Получено сообщение и из Управления кадров ВВС: Юрий Тихонович Антипов, подполковник запаса, проживает в г. Мытищи Московской области.

Римма Иосифовна Джоджуа, которая училась вместе с Марией в Батайске, прислала интересные снимки. На одном из них — занятия в классе: Мария, совсем еще девочка, внимательно слушает преподавателя. На другом — большая группа девушек, коротко, по моде подстриженных, в летной форме; подпись под снимком — «Выпуск пилотов, 1939 г.» Первая в мире женская эскадрилья. Мария — в третьем ряду, с мягкими чертами лица, необыкновенно теплая, женственная.
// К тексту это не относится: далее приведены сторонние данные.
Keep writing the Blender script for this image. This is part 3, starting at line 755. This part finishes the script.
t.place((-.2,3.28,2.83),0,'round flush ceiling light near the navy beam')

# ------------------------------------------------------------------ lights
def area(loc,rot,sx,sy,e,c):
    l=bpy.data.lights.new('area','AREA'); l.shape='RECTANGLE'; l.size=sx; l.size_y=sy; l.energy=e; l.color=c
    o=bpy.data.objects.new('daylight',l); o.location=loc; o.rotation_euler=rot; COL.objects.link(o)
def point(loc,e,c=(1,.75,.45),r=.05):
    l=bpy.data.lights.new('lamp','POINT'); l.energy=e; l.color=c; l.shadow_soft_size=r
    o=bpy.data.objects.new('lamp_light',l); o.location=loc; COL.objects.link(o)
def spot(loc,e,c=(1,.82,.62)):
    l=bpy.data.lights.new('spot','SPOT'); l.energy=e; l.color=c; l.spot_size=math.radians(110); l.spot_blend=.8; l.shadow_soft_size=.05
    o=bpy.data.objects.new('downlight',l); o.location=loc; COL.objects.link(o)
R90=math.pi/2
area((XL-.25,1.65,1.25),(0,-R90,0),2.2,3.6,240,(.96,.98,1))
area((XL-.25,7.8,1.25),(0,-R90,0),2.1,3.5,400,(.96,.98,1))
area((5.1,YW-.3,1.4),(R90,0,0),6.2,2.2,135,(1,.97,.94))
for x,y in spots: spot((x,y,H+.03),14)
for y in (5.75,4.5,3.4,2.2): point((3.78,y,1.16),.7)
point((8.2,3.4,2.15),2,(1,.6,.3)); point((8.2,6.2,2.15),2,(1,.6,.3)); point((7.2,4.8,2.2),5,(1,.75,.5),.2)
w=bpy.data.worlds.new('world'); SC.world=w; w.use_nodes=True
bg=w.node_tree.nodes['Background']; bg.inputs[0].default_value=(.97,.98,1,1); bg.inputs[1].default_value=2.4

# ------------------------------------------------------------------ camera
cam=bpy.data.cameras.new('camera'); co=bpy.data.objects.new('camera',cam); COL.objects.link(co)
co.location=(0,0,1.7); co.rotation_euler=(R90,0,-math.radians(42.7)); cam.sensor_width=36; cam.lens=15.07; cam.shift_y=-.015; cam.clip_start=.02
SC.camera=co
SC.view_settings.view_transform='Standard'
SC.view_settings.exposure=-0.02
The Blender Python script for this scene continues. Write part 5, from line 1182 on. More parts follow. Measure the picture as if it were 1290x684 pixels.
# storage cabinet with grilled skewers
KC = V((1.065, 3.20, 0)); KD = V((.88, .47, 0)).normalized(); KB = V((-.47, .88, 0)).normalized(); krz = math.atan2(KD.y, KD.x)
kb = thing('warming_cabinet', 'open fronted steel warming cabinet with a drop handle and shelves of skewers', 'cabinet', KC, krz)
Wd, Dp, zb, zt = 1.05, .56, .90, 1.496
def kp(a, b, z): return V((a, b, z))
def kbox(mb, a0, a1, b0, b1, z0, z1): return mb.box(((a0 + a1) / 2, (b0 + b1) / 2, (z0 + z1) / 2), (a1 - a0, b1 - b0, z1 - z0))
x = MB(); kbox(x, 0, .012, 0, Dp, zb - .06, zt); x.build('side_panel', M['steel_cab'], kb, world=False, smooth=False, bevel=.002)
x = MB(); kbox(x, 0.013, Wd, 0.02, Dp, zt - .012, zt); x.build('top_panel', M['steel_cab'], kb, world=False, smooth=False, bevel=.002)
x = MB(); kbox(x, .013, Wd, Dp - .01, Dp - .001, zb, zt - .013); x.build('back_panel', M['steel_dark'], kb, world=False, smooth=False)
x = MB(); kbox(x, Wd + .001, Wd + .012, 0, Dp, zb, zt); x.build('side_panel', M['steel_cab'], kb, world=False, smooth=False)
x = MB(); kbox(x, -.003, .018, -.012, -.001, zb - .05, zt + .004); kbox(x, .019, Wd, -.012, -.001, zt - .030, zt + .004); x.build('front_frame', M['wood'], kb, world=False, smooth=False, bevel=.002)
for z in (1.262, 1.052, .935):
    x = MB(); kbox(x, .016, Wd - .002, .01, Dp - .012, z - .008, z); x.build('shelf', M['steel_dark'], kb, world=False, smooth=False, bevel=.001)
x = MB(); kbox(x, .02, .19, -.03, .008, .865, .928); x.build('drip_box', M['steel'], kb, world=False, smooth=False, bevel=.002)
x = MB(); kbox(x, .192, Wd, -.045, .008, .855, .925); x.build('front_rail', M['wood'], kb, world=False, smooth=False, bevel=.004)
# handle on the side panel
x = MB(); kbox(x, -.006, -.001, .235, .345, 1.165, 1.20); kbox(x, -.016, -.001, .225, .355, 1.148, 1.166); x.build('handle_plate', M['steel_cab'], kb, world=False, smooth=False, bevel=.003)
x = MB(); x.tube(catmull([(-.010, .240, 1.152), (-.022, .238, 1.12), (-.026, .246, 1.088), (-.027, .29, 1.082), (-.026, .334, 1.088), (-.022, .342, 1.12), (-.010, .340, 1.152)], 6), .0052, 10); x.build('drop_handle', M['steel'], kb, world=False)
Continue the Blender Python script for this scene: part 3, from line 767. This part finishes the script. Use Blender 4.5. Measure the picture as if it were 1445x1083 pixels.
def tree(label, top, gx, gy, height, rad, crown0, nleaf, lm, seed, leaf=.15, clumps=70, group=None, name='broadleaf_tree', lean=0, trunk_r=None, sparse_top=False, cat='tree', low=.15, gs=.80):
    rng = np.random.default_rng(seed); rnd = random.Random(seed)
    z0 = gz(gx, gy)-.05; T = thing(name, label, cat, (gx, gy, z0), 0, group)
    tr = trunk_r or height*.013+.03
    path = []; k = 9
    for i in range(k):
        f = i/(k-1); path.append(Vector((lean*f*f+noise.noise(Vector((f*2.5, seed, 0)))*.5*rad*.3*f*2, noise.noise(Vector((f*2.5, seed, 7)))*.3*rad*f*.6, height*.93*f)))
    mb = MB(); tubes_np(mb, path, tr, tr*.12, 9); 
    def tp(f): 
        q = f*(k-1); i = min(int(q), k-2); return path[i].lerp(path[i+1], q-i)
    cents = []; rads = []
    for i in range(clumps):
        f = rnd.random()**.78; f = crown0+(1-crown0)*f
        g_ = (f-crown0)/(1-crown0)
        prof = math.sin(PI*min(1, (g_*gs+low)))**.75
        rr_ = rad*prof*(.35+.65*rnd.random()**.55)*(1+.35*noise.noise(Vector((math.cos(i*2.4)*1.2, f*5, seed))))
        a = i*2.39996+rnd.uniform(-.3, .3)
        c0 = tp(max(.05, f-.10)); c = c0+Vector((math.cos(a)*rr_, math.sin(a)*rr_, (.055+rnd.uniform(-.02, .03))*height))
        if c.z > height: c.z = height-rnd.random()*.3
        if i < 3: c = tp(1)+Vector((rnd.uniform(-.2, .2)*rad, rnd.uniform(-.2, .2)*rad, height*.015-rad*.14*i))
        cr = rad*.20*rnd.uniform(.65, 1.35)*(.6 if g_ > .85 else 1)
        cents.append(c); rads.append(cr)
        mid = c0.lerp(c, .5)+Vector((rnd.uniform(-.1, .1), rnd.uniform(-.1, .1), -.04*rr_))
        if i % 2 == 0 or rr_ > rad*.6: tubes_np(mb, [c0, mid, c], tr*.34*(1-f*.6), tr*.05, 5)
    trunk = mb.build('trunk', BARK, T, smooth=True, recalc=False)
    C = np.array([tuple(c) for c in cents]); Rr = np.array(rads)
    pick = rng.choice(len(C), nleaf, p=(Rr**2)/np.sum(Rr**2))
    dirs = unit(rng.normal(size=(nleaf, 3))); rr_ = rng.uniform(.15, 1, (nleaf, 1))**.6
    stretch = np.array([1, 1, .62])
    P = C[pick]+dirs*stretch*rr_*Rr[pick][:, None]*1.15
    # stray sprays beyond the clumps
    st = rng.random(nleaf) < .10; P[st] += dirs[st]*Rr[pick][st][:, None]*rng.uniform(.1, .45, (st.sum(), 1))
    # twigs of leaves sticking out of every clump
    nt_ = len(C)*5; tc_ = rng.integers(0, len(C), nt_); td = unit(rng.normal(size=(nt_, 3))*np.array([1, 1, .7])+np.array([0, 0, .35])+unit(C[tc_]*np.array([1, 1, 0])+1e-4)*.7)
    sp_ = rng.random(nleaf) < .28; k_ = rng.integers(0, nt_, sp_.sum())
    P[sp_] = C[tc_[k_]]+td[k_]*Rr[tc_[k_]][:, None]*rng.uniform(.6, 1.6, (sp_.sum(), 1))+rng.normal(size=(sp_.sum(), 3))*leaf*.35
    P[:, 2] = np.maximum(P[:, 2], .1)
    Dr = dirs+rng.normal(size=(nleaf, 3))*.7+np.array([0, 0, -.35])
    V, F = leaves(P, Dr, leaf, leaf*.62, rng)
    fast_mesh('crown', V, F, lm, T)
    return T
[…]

Сегодня, оглядываясь на те первые дни поиска, когда одно за другим мы получили так много ценных сообщений о погибшей летчице от людей, живущих в самых отдаленных уголках страны, невольно задумываешься: нет, обжигающая память войны — не громкая фраза, не красивые слова и не состояние одного человека. Слишком глубоко распахала война судьбы целого народа, так глубоко, что и три десятилетия спустя все так же пахнут поля для нас гарью, а сохранившиеся в лесах воронки отзываются давней болью старых ран. И садятся люди за письма, чтобы поделиться, рассказать, как все было.

Для кого-то на Западе война уже отодвинулась так далеко, что от нее пытаются отмахнуться, забыть, как кошмарный сон. Кому-то сегодня просто невыгодно бередить воспоминания и вызывать нежелательные ассоциации. Помните фильм Григория Чухрая — лицо двадцатилетнего молодого человека при упоминании имени Гитлера остается непроницаемо-бесстрастным, это имя ему ни о чем не говорит! Помните, сколько их не знают, что такое «Сталинград», никогда о нем не слышали!